Request:
Determine how many lines include the word "picture", then give that number and nothing more.

# start of Record set

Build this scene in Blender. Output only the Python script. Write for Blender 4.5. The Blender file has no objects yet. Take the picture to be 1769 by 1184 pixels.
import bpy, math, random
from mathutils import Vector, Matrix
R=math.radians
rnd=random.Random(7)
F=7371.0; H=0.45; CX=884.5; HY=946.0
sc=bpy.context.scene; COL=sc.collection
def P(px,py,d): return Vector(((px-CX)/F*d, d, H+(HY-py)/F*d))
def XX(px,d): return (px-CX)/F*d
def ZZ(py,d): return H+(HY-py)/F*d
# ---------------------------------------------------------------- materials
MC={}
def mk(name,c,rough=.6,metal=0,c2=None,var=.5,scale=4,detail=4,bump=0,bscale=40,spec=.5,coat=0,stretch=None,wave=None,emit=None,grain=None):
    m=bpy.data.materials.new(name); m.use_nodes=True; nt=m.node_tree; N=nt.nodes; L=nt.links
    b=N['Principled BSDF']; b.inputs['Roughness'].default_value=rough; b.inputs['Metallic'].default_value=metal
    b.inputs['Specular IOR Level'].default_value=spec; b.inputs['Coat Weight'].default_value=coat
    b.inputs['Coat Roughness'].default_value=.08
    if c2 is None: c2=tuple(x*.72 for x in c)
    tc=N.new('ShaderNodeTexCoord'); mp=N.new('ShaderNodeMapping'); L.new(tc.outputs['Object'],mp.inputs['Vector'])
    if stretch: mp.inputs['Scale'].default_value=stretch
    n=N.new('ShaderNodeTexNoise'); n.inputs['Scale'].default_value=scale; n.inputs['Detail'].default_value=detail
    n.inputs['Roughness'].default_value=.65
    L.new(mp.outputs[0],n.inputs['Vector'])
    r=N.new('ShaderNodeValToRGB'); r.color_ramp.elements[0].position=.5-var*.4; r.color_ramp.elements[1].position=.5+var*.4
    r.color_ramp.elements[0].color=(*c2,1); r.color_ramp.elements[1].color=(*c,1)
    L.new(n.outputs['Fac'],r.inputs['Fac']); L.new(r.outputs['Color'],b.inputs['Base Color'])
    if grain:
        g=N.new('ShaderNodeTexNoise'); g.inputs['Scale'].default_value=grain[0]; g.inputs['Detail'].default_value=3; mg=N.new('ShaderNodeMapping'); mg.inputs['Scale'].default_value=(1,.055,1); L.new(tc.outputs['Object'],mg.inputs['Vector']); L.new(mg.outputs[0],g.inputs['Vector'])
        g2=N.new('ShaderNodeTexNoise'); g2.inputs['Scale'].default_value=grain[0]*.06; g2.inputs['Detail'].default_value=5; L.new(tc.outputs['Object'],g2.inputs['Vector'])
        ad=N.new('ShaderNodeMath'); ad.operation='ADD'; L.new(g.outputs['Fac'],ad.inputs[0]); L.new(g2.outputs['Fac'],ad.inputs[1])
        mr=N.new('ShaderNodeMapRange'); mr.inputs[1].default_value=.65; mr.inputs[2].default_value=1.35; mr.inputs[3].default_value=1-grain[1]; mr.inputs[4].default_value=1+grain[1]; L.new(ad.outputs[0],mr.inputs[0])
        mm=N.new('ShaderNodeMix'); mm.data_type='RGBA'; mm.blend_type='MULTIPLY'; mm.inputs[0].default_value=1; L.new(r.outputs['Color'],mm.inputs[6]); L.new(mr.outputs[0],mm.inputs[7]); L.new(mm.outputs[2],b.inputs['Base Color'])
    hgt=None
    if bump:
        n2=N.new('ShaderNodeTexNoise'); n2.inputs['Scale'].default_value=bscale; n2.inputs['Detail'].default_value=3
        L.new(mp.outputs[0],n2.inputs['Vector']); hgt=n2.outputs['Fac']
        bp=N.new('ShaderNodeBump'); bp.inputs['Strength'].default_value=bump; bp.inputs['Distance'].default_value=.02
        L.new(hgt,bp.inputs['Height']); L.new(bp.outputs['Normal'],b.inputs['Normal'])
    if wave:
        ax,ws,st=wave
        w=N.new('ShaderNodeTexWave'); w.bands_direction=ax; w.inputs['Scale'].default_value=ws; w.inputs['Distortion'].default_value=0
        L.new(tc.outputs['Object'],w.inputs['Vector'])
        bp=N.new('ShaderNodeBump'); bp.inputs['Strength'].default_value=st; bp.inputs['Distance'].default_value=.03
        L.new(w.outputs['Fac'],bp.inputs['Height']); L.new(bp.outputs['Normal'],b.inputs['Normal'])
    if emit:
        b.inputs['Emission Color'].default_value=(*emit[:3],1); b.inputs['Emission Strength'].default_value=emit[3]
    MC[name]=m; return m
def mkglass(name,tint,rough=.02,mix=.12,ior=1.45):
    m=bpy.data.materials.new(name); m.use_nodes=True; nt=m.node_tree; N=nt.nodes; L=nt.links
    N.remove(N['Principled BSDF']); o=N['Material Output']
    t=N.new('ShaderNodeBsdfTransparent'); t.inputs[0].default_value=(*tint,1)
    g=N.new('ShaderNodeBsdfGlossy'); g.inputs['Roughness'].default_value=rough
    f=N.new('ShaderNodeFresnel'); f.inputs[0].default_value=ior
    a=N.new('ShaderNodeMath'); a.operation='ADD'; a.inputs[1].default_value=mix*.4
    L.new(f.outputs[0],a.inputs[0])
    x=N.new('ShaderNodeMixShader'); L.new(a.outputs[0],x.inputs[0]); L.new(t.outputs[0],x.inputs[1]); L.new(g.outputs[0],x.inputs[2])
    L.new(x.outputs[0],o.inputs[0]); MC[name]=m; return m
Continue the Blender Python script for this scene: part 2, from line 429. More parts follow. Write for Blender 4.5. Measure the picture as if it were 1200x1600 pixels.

# end of Record set

Reply:
2